The question of whether all or part of the Disputed Amount should be deducted from the settlement sum was reserved for judicial determination.
On 24 October 2023, Gorton J heard from the parties as to whether or not part or all of the Disputed Amount should be deducted from the settlement sum. He later made orders in favour of the respondent as follows:
- Should social security payments paid to the respondent during the Relevant Period be taken into account in the calculation of damages for past economic loss, in circumstances where they are not repayable to the Commonwealth? – No.
- Is the Disputed Amount or any part thereof payable to the plaintiff? – Yes.
Issue
The applicants contended the trial judge erred in concluding that the legislative intent of the Act was that the social security payments equal to the Disputed Amount were to be ignored in the assessment of economic loss damages, and in so deciding, did not apply the indicia set out by the High Court in Manser v Spry [1994] HCA 50 or the rule against double compensation if the legislative intention was not apparent.
Outcome
The Court (Beach, Kennedy and Walker JJA) delivered a joint judgment that, while granting the applicants’ leave to appeal, ultimately dismissed the appeal.
The Court noted cases of the present kind, where the preclusion period had fully elapsed, were likely to be the ‘smaller cohort of cases’, so their reasoning focused on scenarios where the preclusion period might operate to partly recover the social security payments.
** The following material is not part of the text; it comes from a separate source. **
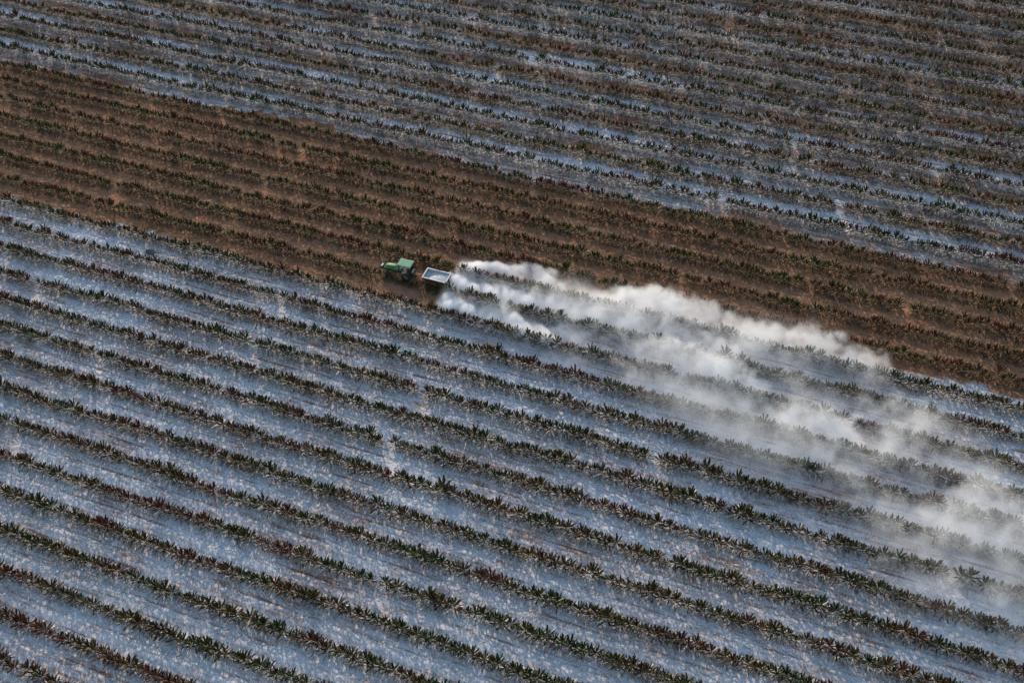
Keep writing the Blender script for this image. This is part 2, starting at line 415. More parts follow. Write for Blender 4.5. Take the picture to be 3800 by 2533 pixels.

This in turn led the Court to consider the hypothetical outcomes of applying the arguments raised by the applicants, finding those arguments would result in complex calculations and evidentiary exercises that could not have been intended by the legislature. The Court formed the view that because social security payments were subject to recoupment generally, it was ‘inescapable’ that the correct approach was that they were not to be taken into account in the quantification of economic loss, irrespective of whether they were actually recoverable by the Commonwealth.
Ultimately, the Court determined that it was possible to discern a clear legislative intention from the Act that social security benefits which were not recovered by the Commonwealth were to be enjoyed independently of, and cumulatively upon, an injured party’s right to damages, with the result that they are to be ignored in the assessment of loss.
Therefore, while the Court accepted the cardinal concept that an injured party cannot recover more than they have lost, that was a common law rule which was amenable to clear legislative alteration, and a plaintiff who had received Commonwealth support benefits may permissibly be compensated for more than they have lost.
Richard Leder, Simone Tagliaferro and Rhyse Collins from Wotton + Kearney represented one of the applicants in this appeal.